* What is required
Quote exactly the lines from the start of the entries to the one with "C = bpy.context.collection", both ends included.

* Material for this task
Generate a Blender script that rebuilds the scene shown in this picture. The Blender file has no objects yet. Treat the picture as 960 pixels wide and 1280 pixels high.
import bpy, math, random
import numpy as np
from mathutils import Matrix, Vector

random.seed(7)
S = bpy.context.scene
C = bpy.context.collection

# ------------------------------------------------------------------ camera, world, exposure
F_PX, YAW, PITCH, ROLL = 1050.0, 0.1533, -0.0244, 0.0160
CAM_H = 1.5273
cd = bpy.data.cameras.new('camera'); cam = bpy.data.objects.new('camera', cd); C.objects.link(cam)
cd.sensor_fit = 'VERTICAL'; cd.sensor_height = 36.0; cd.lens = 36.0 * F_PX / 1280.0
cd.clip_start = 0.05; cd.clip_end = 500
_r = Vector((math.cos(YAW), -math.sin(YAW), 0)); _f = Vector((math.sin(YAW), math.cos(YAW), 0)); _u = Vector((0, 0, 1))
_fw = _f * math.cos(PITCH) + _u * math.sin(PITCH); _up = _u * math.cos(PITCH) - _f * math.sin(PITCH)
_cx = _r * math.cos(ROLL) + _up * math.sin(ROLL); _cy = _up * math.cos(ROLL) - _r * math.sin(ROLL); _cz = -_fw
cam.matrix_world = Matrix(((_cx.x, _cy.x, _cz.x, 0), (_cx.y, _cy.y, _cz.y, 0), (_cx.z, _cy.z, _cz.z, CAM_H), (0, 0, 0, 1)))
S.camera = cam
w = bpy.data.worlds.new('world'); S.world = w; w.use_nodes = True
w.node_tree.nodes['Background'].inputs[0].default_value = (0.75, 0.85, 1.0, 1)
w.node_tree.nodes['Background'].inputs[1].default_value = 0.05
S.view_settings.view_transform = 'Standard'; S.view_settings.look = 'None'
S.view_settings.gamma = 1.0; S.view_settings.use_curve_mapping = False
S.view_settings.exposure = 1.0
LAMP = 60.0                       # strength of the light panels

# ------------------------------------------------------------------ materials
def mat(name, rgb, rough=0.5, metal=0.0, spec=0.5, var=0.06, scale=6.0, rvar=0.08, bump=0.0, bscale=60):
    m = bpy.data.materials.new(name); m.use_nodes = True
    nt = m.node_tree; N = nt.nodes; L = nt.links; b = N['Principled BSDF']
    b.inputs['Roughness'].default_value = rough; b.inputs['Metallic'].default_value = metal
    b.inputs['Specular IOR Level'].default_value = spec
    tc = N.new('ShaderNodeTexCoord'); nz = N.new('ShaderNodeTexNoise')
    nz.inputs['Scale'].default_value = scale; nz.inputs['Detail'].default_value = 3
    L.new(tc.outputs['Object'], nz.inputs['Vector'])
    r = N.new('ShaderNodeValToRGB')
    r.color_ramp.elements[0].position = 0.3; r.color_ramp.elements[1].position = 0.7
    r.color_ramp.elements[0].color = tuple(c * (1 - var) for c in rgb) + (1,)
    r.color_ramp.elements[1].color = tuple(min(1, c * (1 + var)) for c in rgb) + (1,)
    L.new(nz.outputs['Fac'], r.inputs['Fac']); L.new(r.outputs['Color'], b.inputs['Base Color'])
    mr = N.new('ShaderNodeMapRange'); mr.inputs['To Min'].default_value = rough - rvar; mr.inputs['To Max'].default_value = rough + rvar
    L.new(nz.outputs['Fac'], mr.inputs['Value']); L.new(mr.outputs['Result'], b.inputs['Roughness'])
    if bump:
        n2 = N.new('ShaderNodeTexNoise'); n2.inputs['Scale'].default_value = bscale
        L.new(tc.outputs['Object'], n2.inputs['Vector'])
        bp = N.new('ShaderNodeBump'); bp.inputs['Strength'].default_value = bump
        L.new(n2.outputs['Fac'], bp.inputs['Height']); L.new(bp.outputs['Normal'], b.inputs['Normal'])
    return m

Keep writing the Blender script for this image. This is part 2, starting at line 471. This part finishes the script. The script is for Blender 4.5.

* Expected output
Generate a Blender script that rebuilds the scene shown in this picture. The Blender file has no objects yet. Treat the picture as 960 pixels wide and 1280 pixels high.
import bpy, math, random
import numpy as np
from mathutils import Matrix, Vector

random.seed(7)
S = bpy.context.scene
C = bpy.context.collection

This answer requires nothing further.